As can be imagined this part gives ample opportunity for Vivien Leigh's special seductive talents. She is better in this part than I have seen her in any other film. I forgot Vivien Leigh, forgot to think "What brilliant acting," and saw only Blanche Dubois, a neurotic little schoolteacher, completely bewildered by the world she found herself in, gradually losing control of her mind and drinking herself into insanity.

Another remarkable feature was the way in which the script stuck exactly to the original play. No pandering to the public here. The producer followed the original theme with rigid conscientiousness.

Because of the concentrated nature of this script, every line, every word, almost, being significant, and the intense emotional situation maintained at all times, I felt at the end as if I had just played a very strenuous game of football. Literally, it wore me out. Whether this was the desired result or not I do not know but it seems to me that the audience could well have been given a few "rest periods" between each assault into the emotional breach. Perhaps, however, it is merely a commentary on the laxity of attention and alertness that has been cultivated by the spate of superficial films on the market.

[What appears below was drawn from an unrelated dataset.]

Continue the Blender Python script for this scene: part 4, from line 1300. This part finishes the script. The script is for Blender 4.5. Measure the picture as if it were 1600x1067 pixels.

One fault was rather annoying. Whether it lay with the actors or the theatre reproducer, it is difficult to say, but at times it was almost impossible to make out what the speakers, usually Stanley and Blanche, were saying. Their words were slurred and so heavily accented that their speech often often became a meaningless jumble.

Primarily the idea of the film was to point out by means of an intimate study of its characters the social factors that wreak their havoc on the minds of the individuals within society. It is perhaps an attempt to clarify some of the reasons for the present sick American society.